I once read an opinion piece that likened Canadian attitudes toward the US as a wallflower resenting the popular girl. Please stop the self-indulgent preening for a moment. The most accurate description of my feelings is that of a homeowner, in a nice neighborhood. The guy next door is all right, but he's a bit of an embarrassment. He's loud and pushy and his dogs keep tearing up the neighborhood. He tends to throw his weight around at get-togethers and responds with petulance if he feels unappreciated. He displays such aggressive competition that you can't really trust his motives, but you've learned to good-humoredly tolerate him. And now? Now he's taken an assault rifle all the way down the street to the home of the ethnic guy who beats his wife and kids. He's telling everyone he's going to save the woman and children, and he's not mentioning the fact that there are a few business transactions between them. Everyone's going back inside now; because after all, the guy's had it coming and the police haven't done anything about him and somebody should, right? Oh wait-- He's shooting through the windows.

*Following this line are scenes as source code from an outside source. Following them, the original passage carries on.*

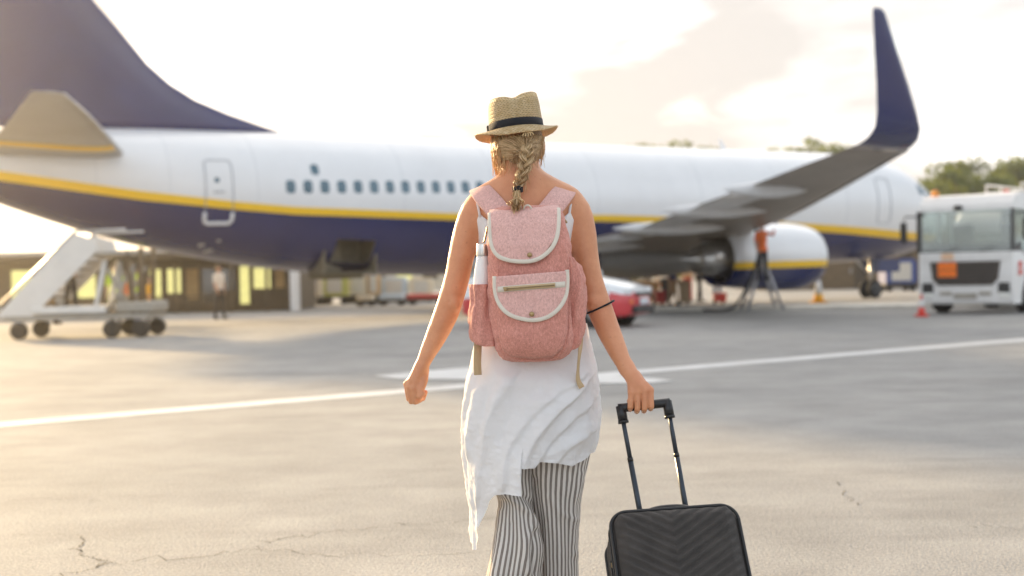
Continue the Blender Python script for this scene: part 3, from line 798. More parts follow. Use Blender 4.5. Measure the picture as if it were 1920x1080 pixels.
# baggage containers and carts beyond the belly
M['cart_cream'] = mat('container_cream', (.66, .57, .42), rough=.6, var=.1); M['cart_blue'] = mat('container_pale_blue', (.50, .58, .64), rough=.6, var=.08)
M['cart_green'] = mat('container_green', (.48, .48, .12), rough=.6, var=.12); M['cart_tan'] = mat('container_tan', (.55, .36, .17), rough=.6, var=.12)
def cart(px0, px1, py0, y, mt, label, low=False):
    p0, p1 = at(px0, py0, y), at(px1, py0, y); w = p1.x - p0.x; h = max(.3, p0.z)
    root = empty('baggage_cart' if not low else 'low_trailer', ((p0.x + p1.x) / 2, y, 0), label=label, cat='baggage cart' if not low else 'trailer')
    b0 = .34 if not low else .2
    mb = MB(); mb.box((0, 0, b0), (w, 1.4, .1), bev=.02); mb.build('deck', M['drain'], root)
    mb = MB()
    if low: mb.box((0, 0, (b0 + h) / 2 + .03), (w * .96, 1.3, h - b0), bev=.05)
    else: mb.prism([(-w / 2 * .96, b0 + .052), (w / 2 * .96, b0 + .052), (w / 2 * .96, h - .2), (w / 2 * .8, h), (-w / 2 * .96, h)], 'Y', -.65, .65)
    mb.build('container', M[mt], root)
    if not low:
        mb = MB(); mb.box((0, -.665, (b0 + h) / 2), (w * .62, .03, (h - b0) * .7)); mb.build('curtain', M['roof_pale'], root)
    for sx in (-1, 1):
        for sy in (-.55, .55):
            v, f = lathe_vf([(.05, -.05), (.15, -.05), (.16, 0), (.15, .05), (.05, .05)], 'Y', 12)
            o = mobj('wheel', [(x + sx * w * .36, y_ + sy, z + .16) for x, y_, z in v], f, M['rubber'], root); recalc(o.data)
    return root
cart(578, 604, 496, 58, 'cart_cream', 'narrow cream baggage container beside the white pier under the belly')
cart(607, 652, 503, 59, 'cart_green', 'yellow green baggage container between two cream ones under the belly')
cart(655, 690, 508, 60, 'cart_cream', 'wide cream baggage container left of the tan one')
cart(692, 712, 505, 60, 'cart_tan', 'small tan baggage container between cream and pale blue ones')
cart(716, 765, 520, 61, 'cart_blue', 'pale blue baggage container right of the tan one')
cart(770, 812, 522, 61, 'cart_cream', 'cream baggage container nearest the traveller, behind the red trailer')
cart(672, 702, 556, 54, 'cart_cream', 'low cream trailer in front of the containers', True)
cart(712, 760, 554, 54.5, 'cart_blue', 'low pale blue trailer beside the red trailer', True)
cart(764, 836, 553, 55, 'red', 'low red trailer on the apron left of the traveller', True)

# ------------------------------------------------------------------ passenger stairs truck under the tail
M['st_white'] = mat('stairs_white', (.72, .70, .66), rough=.5, var=.06, scale=2); M['st_grey'] = mat('stairs_grey', (.36, .33, .28), rough=.6, var=.15)
M['st_brown'] = mat('chassis_brown', (.16, .11, .06), rough=.7, var=.2)
SY = 28.9
stv = empty('passenger_stairs', (-9.3, SY, 0), label='white mobile passenger stairs truck parked under the jet tail', cat='passenger stairs')
def sp(px, py, y=SY): p = at(px, py, y); return (p.x + 9.3, p.z)
poly = [sp(18, 590), sp(58, 606), sp(84, 590), sp(201, 470), sp(196, 452), sp(160, 440), sp(140, 458)]
for nm, dy in (('side_panel', -.72), ('side_panel', .66)):
    mb = MB(); mb.prism(poly, 'Y', dy, dy + .06); mb.build(nm, M['st_white'], stv)
(bx0, bz0), (bx1, bz1) = sp(52, 603), sp(178, 472)
for k in range(10):
    t = (k + .5) / 10; mb = MB(); mb.box((bx0 + (bx1 - bx0) * t, 0, bz0 + (bz1 - bz0) * t), (.2, 1.3, .04)); mb.build('step', M['st_grey'], stv)
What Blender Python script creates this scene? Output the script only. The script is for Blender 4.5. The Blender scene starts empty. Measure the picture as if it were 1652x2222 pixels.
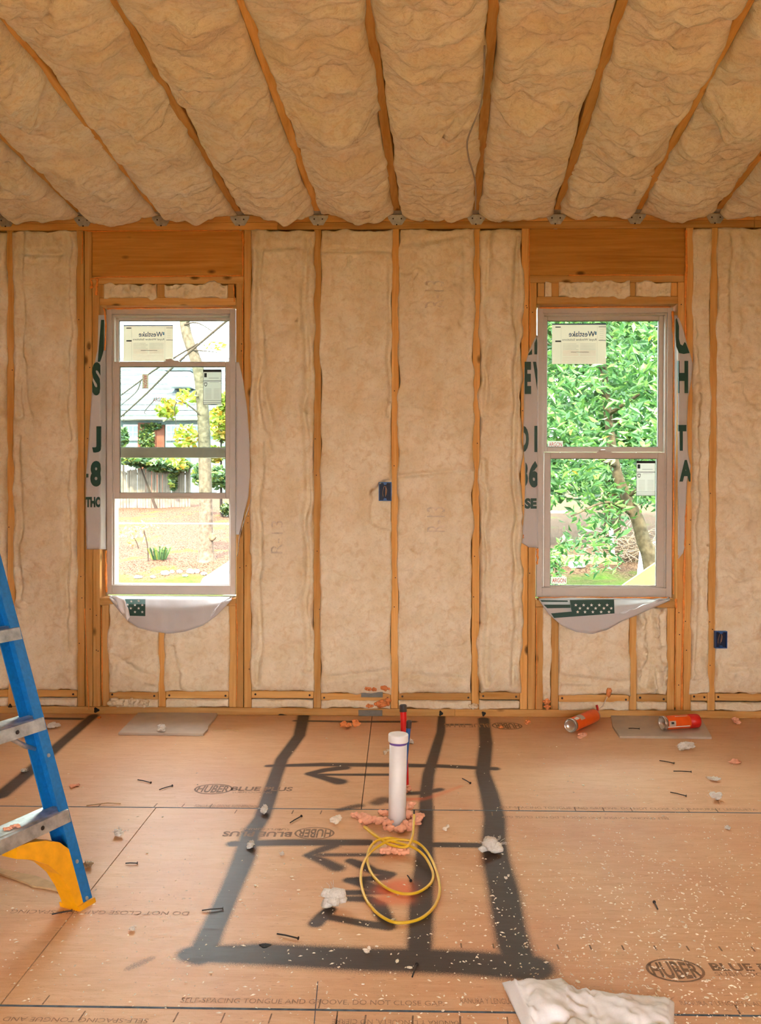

Enough. I don't share these clashes of opinion with my husband. I simply hold my breath while he's on the phone with his family, trying to make sense of the conversation with my cripplingly limited Arabic, but mostly listening to his tone of voice. I just put my arms around him when he starts getting upset. Who can't they reach today? What stories do they share with him of things said to them by their 'fellow Americans?' He's always drained after the phone calls. I'm running out of comfort to offer past my shared presence. I've been strangling on mute fury too long to even pretend coherence. I'm grateful for the abnormal pockets of thought. For attitudes of reason and not rationalization. It helps to know that some people haven't lapsed into apathy. It helps to know that some people don't turn off the television with the same emotional investment as watching the credits roll after a satisfying spy-thriller. I have to keep watching the news, not just for myself, but because I know he will have to see it all. I won't feel it as deeply, be as personally wounded to see the destruction, or be as close to the humiliation, rage, and worry as he is. I'm watching him come undone with feelings that overwhelm me from the sidelines. I have the luxury of global outrage without the hell of personal connection. He has the nightmare of watching this happen to loved ones and the guilt of doing so from the safety of his living room. I'll keep the vigil with him, watching both conflicts.